Aujourd’hui, dans les organisations, les différences entre l’interne et l’externe tendent à s’estomper et à s’homogénéiser. Les petites trouvailles du nouveau pape pour s’imposer dans le paysage médiatique montreront vite leurs limites quand il faudra communiquer sur les grandes questions sociétales. Se définir comme normal, en rupture avec le prédécesseur, ne réussit pas forcément à assoir une bonne image dans l’opinion. Un exemple devrait faire école ! Valoriser quelques actions de communication personnelle, par ailleurs non réitérées à ce jour, c’est faire mine d’oublier que la communication d’une institution ne peut opérer sans l’identification d’une vision, d’un projet, de valeurs qu’elle diffuse en interne et au sein de ses réseaux.
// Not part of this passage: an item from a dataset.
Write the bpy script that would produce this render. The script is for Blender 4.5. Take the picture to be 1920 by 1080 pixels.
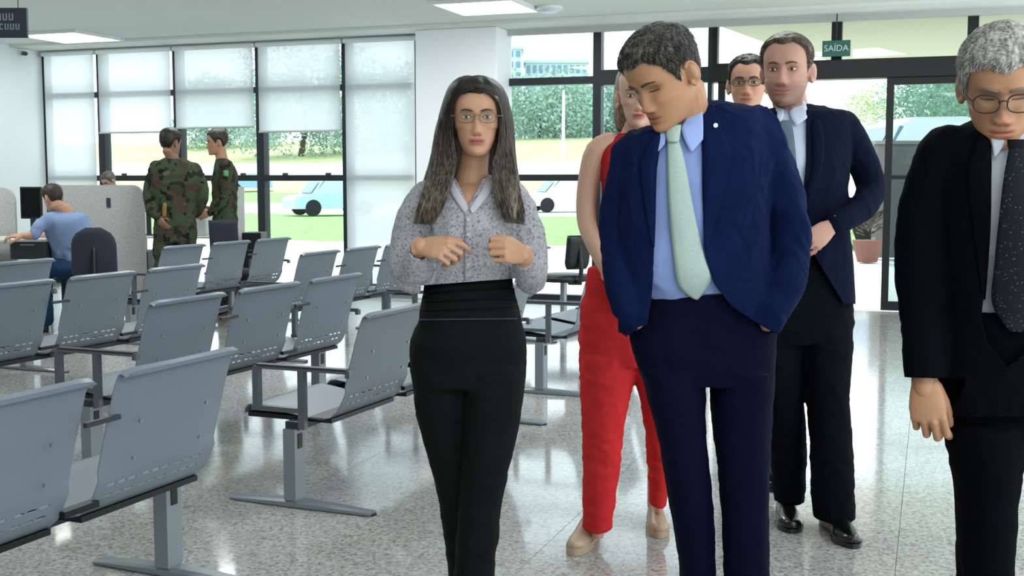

Aussi spectaculaires que soient ces incursions dans la médiasphère, elles resteront une démarche à court-terme si le travail sur l’image tient lieu de projet.
Affirmer ainsi que le Pape est le communicant de l’année apparaît en définitive comme saillie bien-pensante. C’est en tout cas demander beaucoup à la communication que de compenser les signes du lent déclin d’une institution qui dit être moderne en jetant un voile sur les questions du temps présent.